● **SOURCE DATA**

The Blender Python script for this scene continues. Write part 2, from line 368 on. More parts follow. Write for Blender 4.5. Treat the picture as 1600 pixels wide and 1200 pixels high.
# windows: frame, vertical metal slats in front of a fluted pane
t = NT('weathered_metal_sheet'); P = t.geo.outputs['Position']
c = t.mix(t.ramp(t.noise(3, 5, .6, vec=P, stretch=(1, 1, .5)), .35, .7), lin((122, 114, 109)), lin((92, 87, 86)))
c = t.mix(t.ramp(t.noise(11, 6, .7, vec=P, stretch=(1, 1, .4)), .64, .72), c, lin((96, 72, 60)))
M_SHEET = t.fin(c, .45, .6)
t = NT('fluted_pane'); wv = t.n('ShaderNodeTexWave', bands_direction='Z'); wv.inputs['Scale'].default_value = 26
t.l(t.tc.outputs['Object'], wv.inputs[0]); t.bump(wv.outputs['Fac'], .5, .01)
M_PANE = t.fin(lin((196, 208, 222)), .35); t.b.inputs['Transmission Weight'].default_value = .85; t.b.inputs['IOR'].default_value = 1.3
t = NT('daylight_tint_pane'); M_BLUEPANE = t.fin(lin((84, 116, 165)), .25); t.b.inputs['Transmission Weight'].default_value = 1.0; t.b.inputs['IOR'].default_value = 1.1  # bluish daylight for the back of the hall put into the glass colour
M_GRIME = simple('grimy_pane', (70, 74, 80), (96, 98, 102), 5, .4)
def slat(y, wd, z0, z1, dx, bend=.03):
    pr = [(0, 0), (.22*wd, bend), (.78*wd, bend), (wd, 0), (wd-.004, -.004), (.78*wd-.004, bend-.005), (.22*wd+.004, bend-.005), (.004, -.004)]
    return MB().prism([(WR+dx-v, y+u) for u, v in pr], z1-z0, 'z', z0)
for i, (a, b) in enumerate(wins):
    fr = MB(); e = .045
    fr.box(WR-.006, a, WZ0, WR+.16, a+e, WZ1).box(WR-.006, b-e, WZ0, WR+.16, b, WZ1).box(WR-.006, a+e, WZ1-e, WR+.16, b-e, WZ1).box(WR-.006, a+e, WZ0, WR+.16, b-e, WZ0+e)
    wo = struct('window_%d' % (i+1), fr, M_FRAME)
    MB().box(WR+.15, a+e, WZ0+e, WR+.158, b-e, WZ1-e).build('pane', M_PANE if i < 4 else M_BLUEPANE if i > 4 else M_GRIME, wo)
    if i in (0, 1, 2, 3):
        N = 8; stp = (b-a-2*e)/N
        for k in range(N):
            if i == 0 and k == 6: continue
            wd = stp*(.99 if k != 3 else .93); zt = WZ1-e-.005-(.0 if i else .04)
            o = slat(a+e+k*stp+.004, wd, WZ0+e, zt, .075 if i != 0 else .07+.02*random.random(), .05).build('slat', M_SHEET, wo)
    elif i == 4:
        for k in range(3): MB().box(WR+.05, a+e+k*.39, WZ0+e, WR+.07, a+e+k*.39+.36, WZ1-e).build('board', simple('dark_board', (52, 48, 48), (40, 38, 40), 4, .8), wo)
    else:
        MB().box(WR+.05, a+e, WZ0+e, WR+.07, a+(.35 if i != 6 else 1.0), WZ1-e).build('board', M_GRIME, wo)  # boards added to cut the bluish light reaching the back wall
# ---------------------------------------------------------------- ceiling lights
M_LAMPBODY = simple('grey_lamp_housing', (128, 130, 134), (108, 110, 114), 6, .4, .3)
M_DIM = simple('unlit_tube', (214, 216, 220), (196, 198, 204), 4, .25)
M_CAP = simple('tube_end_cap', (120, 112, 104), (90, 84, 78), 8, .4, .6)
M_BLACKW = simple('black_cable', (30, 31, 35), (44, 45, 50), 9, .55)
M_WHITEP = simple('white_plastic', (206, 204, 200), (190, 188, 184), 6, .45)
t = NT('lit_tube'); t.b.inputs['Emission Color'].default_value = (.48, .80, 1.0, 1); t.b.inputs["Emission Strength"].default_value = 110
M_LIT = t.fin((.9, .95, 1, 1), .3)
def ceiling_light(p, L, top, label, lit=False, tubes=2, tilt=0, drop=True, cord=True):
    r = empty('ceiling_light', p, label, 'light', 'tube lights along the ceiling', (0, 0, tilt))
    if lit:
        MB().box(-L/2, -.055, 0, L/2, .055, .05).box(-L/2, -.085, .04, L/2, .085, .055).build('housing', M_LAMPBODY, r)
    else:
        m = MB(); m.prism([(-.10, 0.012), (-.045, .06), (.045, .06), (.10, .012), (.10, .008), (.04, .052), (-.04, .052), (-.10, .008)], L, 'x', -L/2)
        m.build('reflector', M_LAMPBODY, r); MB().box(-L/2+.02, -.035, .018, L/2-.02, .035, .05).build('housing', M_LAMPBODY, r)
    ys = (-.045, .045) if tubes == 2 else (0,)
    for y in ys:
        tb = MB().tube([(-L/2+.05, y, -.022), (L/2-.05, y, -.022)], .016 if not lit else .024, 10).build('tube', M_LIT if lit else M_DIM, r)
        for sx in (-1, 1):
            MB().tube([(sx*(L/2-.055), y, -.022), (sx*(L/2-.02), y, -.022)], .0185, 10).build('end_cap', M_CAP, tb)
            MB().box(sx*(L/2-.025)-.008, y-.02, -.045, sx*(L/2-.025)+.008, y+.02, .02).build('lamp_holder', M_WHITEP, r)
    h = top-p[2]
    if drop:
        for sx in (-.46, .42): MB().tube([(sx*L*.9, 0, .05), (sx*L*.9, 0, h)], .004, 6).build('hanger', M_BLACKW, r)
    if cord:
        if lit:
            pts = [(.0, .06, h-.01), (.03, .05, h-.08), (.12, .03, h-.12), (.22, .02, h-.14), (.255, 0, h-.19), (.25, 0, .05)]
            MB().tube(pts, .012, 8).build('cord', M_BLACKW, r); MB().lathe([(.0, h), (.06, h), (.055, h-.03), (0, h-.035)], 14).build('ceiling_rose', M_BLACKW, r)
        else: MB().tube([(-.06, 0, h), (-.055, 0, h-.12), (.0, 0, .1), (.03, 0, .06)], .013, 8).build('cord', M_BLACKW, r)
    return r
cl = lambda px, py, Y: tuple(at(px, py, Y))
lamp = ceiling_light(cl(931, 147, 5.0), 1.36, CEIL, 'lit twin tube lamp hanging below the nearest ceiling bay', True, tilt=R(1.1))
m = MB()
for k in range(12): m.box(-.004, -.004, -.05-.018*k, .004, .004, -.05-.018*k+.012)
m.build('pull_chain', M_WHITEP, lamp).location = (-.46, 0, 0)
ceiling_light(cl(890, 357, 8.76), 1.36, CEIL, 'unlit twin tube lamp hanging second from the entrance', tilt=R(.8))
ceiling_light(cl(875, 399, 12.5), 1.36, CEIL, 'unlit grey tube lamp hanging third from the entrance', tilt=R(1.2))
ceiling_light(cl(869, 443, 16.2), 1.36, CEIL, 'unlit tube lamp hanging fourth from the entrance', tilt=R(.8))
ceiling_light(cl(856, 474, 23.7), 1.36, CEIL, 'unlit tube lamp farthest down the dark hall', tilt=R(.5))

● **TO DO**
Copy all the lines, exactly.

● **SOLUTION TO THIS EXERCISE**
The Blender Python script for this scene continues. Write part 2, from line 368 on. More parts follow. Write for Blender 4.5. Treat the picture as 1600 pixels wide and 1200 pixels high.
# windows: frame, vertical metal slats in front of a fluted pane
t = NT('weathered_metal_sheet'); P = t.geo.outputs['Position']
c = t.mix(t.ramp(t.noise(3, 5, .6, vec=P, stretch=(1, 1, .5)), .35, .7), lin((122, 114, 109)), lin((92, 87, 86)))
c = t.mix(t.ramp(t.noise(11, 6, .7, vec=P, stretch=(1, 1, .4)), .64, .72), c, lin((96, 72, 60)))
M_SHEET = t.fin(c, .45, .6)
t = NT('fluted_pane'); wv = t.n('ShaderNodeTexWave', bands_direction='Z'); wv.inputs['Scale'].default_value = 26
t.l(t.tc.outputs['Object'], wv.inputs[0]); t.bump(wv.outputs['Fac'], .5, .01)
M_PANE = t.fin(lin((196, 208, 222)), .35); t.b.inputs['Transmission Weight'].default_value = .85; t.b.inputs['IOR'].default_value = 1.3
t = NT('daylight_tint_pane'); M_BLUEPANE = t.fin(lin((84, 116, 165)), .25); t.b.inputs['Transmission Weight'].default_value = 1.0; t.b.inputs['IOR'].default_value = 1.1  # bluish daylight for the back of the hall put into the glass colour
M_GRIME = simple('grimy_pane', (70, 74, 80), (96, 98, 102), 5, .4)
def slat(y, wd, z0, z1, dx, bend=.03):
    pr = [(0, 0), (.22*wd, bend), (.78*wd, bend), (wd, 0), (wd-.004, -.004), (.78*wd-.004, bend-.005), (.22*wd+.004, bend-.005), (.004, -.004)]
    return MB().prism([(WR+dx-v, y+u) for u, v in pr], z1-z0, 'z', z0)
for i, (a, b) in enumerate(wins):
    fr = MB(); e = .045
    fr.box(WR-.006, a, WZ0, WR+.16, a+e, WZ1).box(WR-.006, b-e, WZ0, WR+.16, b, WZ1).box(WR-.006, a+e, WZ1-e, WR+.16, b-e, WZ1).box(WR-.006, a+e, WZ0, WR+.16, b-e, WZ0+e)
    wo = struct('window_%d' % (i+1), fr, M_FRAME)
    MB().box(WR+.15, a+e, WZ0+e, WR+.158, b-e, WZ1-e).build('pane', M_PANE if i < 4 else M_BLUEPANE if i > 4 else M_GRIME, wo)
    if i in (0, 1, 2, 3):
        N = 8; stp = (b-a-2*e)/N
        for k in range(N):
            if i == 0 and k == 6: continue
            wd = stp*(.99 if k != 3 else .93); zt = WZ1-e-.005-(.0 if i else .04)
            o = slat(a+e+k*stp+.004, wd, WZ0+e, zt, .075 if i != 0 else .07+.02*random.random(), .05).build('slat', M_SHEET, wo)
    elif i == 4:
        for k in range(3): MB().box(WR+.05, a+e+k*.39, WZ0+e, WR+.07, a+e+k*.39+.36, WZ1-e).build('board', simple('dark_board', (52, 48, 48), (40, 38, 40), 4, .8), wo)
    else:
        MB().box(WR+.05, a+e, WZ0+e, WR+.07, a+(.35 if i != 6 else 1.0), WZ1-e).build('board', M_GRIME, wo)  # boards added to cut the bluish light reaching the back wall
# ---------------------------------------------------------------- ceiling lights
M_LAMPBODY = simple('grey_lamp_housing', (128, 130, 134), (108, 110, 114), 6, .4, .3)
M_DIM = simple('unlit_tube', (214, 216, 220), (196, 198, 204), 4, .25)
M_CAP = simple('tube_end_cap', (120, 112, 104), (90, 84, 78), 8, .4, .6)
M_BLACKW = simple('black_cable', (30, 31, 35), (44, 45, 50), 9, .55)
M_WHITEP = simple('white_plastic', (206, 204, 200), (190, 188, 184), 6, .45)
t = NT('lit_tube'); t.b.inputs['Emission Color'].default_value = (.48, .80, 1.0, 1); t.b.inputs["Emission Strength"].default_value = 110
M_LIT = t.fin((.9, .95, 1, 1), .3)
def ceiling_light(p, L, top, label, lit=False, tubes=2, tilt=0, drop=True, cord=True):
    r = empty('ceiling_light', p, label, 'light', 'tube lights along the ceiling', (0, 0, tilt))
    if lit:
        MB().box(-L/2, -.055, 0, L/2, .055, .05).box(-L/2, -.085, .04, L/2, .085, .055).build('housing', M_LAMPBODY, r)
    else:
        m = MB(); m.prism([(-.10, 0.012), (-.045, .06), (.045, .06), (.10, .012), (.10, .008), (.04, .052), (-.04, .052), (-.10, .008)], L, 'x', -L/2)
        m.build('reflector', M_LAMPBODY, r); MB().box(-L/2+.02, -.035, .018, L/2-.02, .035, .05).build('housing', M_LAMPBODY, r)
    ys = (-.045, .045) if tubes == 2 else (0,)
    for y in ys:
        tb = MB().tube([(-L/2+.05, y, -.022), (L/2-.05, y, -.022)], .016 if not lit else .024, 10).build('tube', M_LIT if lit else M_DIM, r)
        for sx in (-1, 1):
            MB().tube([(sx*(L/2-.055), y, -.022), (sx*(L/2-.02), y, -.022)], .0185, 10).build('end_cap', M_CAP, tb)
            MB().box(sx*(L/2-.025)-.008, y-.02, -.045, sx*(L/2-.025)+.008, y+.02, .02).build('lamp_holder', M_WHITEP, r)
    h = top-p[2]
    if drop:
        for sx in (-.46, .42): MB().tube([(sx*L*.9, 0, .05), (sx*L*.9, 0, h)], .004, 6).build('hanger', M_BLACKW, r)
    if cord:
        if lit:
            pts = [(.0, .06, h-.01), (.03, .05, h-.08), (.12, .03, h-.12), (.22, .02, h-.14), (.255, 0, h-.19), (.25, 0, .05)]
            MB().tube(pts, .012, 8).build('cord', M_BLACKW, r); MB().lathe([(.0, h), (.06, h), (.055, h-.03), (0, h-.035)], 14).build('ceiling_rose', M_BLACKW, r)
        else: MB().tube([(-.06, 0, h), (-.055, 0, h-.12), (.0, 0, .1), (.03, 0, .06)], .013, 8).build('cord', M_BLACKW, r)
    return r
cl = lambda px, py, Y: tuple(at(px, py, Y))
lamp = ceiling_light(cl(931, 147, 5.0), 1.36, CEIL, 'lit twin tube lamp hanging below the nearest ceiling bay', True, tilt=R(1.1))
m = MB()
for k in range(12): m.box(-.004, -.004, -.05-.018*k, .004, .004, -.05-.018*k+.012)
m.build('pull_chain', M_WHITEP, lamp).location = (-.46, 0, 0)
ceiling_light(cl(890, 357, 8.76), 1.36, CEIL, 'unlit twin tube lamp hanging second from the entrance', tilt=R(.8))
ceiling_light(cl(875, 399, 12.5), 1.36, CEIL, 'unlit grey tube lamp hanging third from the entrance', tilt=R(1.2))
ceiling_light(cl(869, 443, 16.2), 1.36, CEIL, 'unlit tube lamp hanging fourth from the entrance', tilt=R(.8))
ceiling_light(cl(856, 474, 23.7), 1.36, CEIL, 'unlit tube lamp farthest down the dark hall', tilt=R(.5))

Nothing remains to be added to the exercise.